- _Task prompt_
Extract all of the entries and give them again, word for word.

- _Records to use_
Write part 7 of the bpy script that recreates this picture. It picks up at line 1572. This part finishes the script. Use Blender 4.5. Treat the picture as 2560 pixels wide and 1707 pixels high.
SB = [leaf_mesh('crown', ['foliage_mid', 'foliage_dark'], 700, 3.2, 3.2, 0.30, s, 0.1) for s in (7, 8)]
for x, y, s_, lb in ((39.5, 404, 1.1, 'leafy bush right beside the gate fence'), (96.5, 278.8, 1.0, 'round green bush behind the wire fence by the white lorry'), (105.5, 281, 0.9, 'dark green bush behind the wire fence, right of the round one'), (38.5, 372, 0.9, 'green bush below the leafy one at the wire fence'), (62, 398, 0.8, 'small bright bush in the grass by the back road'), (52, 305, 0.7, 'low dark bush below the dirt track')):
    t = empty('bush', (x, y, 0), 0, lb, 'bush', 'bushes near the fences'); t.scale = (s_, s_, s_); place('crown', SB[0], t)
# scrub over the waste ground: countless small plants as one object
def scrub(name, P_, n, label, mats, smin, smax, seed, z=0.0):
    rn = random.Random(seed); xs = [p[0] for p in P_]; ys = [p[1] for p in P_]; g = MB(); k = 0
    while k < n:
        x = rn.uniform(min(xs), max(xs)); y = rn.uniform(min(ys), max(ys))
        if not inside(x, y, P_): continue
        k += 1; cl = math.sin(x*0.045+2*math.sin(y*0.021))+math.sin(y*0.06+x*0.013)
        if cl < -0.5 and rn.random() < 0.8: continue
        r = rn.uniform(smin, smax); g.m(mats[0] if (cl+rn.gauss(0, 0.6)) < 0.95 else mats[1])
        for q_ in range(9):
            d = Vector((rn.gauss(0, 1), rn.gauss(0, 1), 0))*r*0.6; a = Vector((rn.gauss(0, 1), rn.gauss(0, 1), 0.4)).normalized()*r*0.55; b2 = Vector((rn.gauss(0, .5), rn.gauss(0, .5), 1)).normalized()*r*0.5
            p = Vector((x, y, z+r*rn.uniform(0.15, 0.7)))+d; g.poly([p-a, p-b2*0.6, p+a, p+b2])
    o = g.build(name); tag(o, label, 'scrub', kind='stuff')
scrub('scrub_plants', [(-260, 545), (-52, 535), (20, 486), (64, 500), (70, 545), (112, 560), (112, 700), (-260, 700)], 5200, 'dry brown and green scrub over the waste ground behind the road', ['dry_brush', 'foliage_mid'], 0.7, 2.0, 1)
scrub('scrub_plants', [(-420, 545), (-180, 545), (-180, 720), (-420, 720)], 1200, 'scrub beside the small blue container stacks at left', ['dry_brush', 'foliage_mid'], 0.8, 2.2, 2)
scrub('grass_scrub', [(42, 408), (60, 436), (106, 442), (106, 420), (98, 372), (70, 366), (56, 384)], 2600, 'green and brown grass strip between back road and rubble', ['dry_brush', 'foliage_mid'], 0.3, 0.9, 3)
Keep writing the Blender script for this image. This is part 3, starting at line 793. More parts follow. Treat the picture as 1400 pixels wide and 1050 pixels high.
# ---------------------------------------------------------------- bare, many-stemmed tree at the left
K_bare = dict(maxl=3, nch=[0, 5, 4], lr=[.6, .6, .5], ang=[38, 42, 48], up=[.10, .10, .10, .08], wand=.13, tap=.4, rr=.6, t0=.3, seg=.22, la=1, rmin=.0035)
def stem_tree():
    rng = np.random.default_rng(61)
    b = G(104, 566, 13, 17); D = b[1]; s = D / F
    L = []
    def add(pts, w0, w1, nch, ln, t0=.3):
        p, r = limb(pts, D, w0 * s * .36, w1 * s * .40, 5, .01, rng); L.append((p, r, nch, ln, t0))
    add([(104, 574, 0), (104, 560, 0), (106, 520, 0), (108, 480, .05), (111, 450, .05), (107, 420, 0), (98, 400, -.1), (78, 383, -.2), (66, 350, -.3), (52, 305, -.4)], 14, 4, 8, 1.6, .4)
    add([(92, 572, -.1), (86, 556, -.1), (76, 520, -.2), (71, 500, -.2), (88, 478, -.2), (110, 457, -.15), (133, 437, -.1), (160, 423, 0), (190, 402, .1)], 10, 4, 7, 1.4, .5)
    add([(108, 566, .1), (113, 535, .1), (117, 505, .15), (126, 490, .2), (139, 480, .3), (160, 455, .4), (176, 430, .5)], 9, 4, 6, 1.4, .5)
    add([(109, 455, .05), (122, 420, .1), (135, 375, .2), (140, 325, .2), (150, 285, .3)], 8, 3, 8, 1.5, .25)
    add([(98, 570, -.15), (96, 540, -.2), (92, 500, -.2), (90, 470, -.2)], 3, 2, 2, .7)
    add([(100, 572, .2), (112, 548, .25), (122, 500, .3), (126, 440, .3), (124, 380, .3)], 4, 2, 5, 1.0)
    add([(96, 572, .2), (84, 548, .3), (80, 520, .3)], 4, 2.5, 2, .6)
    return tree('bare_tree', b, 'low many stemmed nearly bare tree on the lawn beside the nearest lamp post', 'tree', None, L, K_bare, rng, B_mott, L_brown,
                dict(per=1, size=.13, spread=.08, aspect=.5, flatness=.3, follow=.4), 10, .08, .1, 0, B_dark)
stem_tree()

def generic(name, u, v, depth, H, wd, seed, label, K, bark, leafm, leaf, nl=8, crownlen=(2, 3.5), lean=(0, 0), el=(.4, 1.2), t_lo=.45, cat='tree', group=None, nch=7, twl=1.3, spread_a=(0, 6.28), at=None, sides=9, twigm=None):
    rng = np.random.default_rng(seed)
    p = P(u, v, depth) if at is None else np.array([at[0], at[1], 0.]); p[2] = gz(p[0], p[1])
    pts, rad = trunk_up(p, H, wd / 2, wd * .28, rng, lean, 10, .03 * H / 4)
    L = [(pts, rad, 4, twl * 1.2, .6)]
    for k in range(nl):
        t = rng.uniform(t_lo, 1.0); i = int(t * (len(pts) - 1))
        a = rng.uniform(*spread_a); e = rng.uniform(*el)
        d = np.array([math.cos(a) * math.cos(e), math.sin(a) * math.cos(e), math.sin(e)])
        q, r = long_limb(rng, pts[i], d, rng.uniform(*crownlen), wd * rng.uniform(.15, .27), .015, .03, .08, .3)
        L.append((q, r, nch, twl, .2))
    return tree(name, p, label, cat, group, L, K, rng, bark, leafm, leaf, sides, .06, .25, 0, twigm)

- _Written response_
Write part 7 of the bpy script that recreates this picture. It picks up at line 1572. This part finishes the script. Use Blender 4.5. Treat the picture as 2560 pixels wide and 1707 pixels high.
SB = [leaf_mesh('crown', ['foliage_mid', 'foliage_dark'], 700, 3.2, 3.2, 0.30, s, 0.1) for s in (7, 8)]
for x, y, s_, lb in ((39.5, 404, 1.1, 'leafy bush right beside the gate fence'), (96.5, 278.8, 1.0, 'round green bush behind the wire fence by the white lorry'), (105.5, 281, 0.9, 'dark green bush behind the wire fence, right of the round one'), (38.5, 372, 0.9, 'green bush below the leafy one at the wire fence'), (62, 398, 0.8, 'small bright bush in the grass by the back road'), (52, 305, 0.7, 'low dark bush below the dirt track')):
    t = empty('bush', (x, y, 0), 0, lb, 'bush', 'bushes near the fences'); t.scale = (s_, s_, s_); place('crown', SB[0], t)
# scrub over the waste ground: countless small plants as one object
def scrub(name, P_, n, label, mats, smin, smax, seed, z=0.0):
    rn = random.Random(seed); xs = [p[0] for p in P_]; ys = [p[1] for p in P_]; g = MB(); k = 0
    while k < n:
        x = rn.uniform(min(xs), max(xs)); y = rn.uniform(min(ys), max(ys))
        if not inside(x, y, P_): continue
        k += 1; cl = math.sin(x*0.045+2*math.sin(y*0.021))+math.sin(y*0.06+x*0.013)
        if cl < -0.5 and rn.random() < 0.8: continue
        r = rn.uniform(smin, smax); g.m(mats[0] if (cl+rn.gauss(0, 0.6)) < 0.95 else mats[1])
        for q_ in range(9):
            d = Vector((rn.gauss(0, 1), rn.gauss(0, 1), 0))*r*0.6; a = Vector((rn.gauss(0, 1), rn.gauss(0, 1), 0.4)).normalized()*r*0.55; b2 = Vector((rn.gauss(0, .5), rn.gauss(0, .5), 1)).normalized()*r*0.5
            p = Vector((x, y, z+r*rn.uniform(0.15, 0.7)))+d; g.poly([p-a, p-b2*0.6, p+a, p+b2])
    o = g.build(name); tag(o, label, 'scrub', kind='stuff')
scrub('scrub_plants', [(-260, 545), (-52, 535), (20, 486), (64, 500), (70, 545), (112, 560), (112, 700), (-260, 700)], 5200, 'dry brown and green scrub over the waste ground behind the road', ['dry_brush', 'foliage_mid'], 0.7, 2.0, 1)
scrub('scrub_plants', [(-420, 545), (-180, 545), (-180, 720), (-420, 720)], 1200, 'scrub beside the small blue container stacks at left', ['dry_brush', 'foliage_mid'], 0.8, 2.2, 2)
scrub('grass_scrub', [(42, 408), (60, 436), (106, 442), (106, 420), (98, 372), (70, 366), (56, 384)], 2600, 'green and brown grass strip between back road and rubble', ['dry_brush', 'foliage_mid'], 0.3, 0.9, 3)
Keep writing the Blender script for this image. This is part 3, starting at line 793. More parts follow. Treat the picture as 1400 pixels wide and 1050 pixels high.
# ---------------------------------------------------------------- bare, many-stemmed tree at the left
K_bare = dict(maxl=3, nch=[0, 5, 4], lr=[.6, .6, .5], ang=[38, 42, 48], up=[.10, .10, .10, .08], wand=.13, tap=.4, rr=.6, t0=.3, seg=.22, la=1, rmin=.0035)
def stem_tree():
    rng = np.random.default_rng(61)
    b = G(104, 566, 13, 17); D = b[1]; s = D / F
    L = []
    def add(pts, w0, w1, nch, ln, t0=.3):
        p, r = limb(pts, D, w0 * s * .36, w1 * s * .40, 5, .01, rng); L.append((p, r, nch, ln, t0))
    add([(104, 574, 0), (104, 560, 0), (106, 520, 0), (108, 480, .05), (111, 450, .05), (107, 420, 0), (98, 400, -.1), (78, 383, -.2), (66, 350, -.3), (52, 305, -.4)], 14, 4, 8, 1.6, .4)
    add([(92, 572, -.1), (86, 556, -.1), (76, 520, -.2), (71, 500, -.2), (88, 478, -.2), (110, 457, -.15), (133, 437, -.1), (160, 423, 0), (190, 402, .1)], 10, 4, 7, 1.4, .5)
    add([(108, 566, .1), (113, 535, .1), (117, 505, .15), (126, 490, .2), (139, 480, .3), (160, 455, .4), (176, 430, .5)], 9, 4, 6, 1.4, .5)
    add([(109, 455, .05), (122, 420, .1), (135, 375, .2), (140, 325, .2), (150, 285, .3)], 8, 3, 8, 1.5, .25)
    add([(98, 570, -.15), (96, 540, -.2), (92, 500, -.2), (90, 470, -.2)], 3, 2, 2, .7)
    add([(100, 572, .2), (112, 548, .25), (122, 500, .3), (126, 440, .3), (124, 380, .3)], 4, 2, 5, 1.0)
    add([(96, 572, .2), (84, 548, .3), (80, 520, .3)], 4, 2.5, 2, .6)
    return tree('bare_tree', b, 'low many stemmed nearly bare tree on the lawn beside the nearest lamp post', 'tree', None, L, K_bare, rng, B_mott, L_brown,
                dict(per=1, size=.13, spread=.08, aspect=.5, flatness=.3, follow=.4), 10, .08, .1, 0, B_dark)
stem_tree()

def generic(name, u, v, depth, H, wd, seed, label, K, bark, leafm, leaf, nl=8, crownlen=(2, 3.5), lean=(0, 0), el=(.4, 1.2), t_lo=.45, cat='tree', group=None, nch=7, twl=1.3, spread_a=(0, 6.28), at=None, sides=9, twigm=None):
    rng = np.random.default_rng(seed)
    p = P(u, v, depth) if at is None else np.array([at[0], at[1], 0.]); p[2] = gz(p[0], p[1])
    pts, rad = trunk_up(p, H, wd / 2, wd * .28, rng, lean, 10, .03 * H / 4)
    L = [(pts, rad, 4, twl * 1.2, .6)]
    for k in range(nl):
        t = rng.uniform(t_lo, 1.0); i = int(t * (len(pts) - 1))
        a = rng.uniform(*spread_a); e = rng.uniform(*el)
        d = np.array([math.cos(a) * math.cos(e), math.sin(a) * math.cos(e), math.sin(e)])
        q, r = long_limb(rng, pts[i], d, rng.uniform(*crownlen), wd * rng.uniform(.15, .27), .015, .03, .08, .3)
        L.append((q, r, nch, twl, .2))
    return tree(name, p, label, cat, group, L, K, rng, bark, leafm, leaf, sides, .06, .25, 0, twigm)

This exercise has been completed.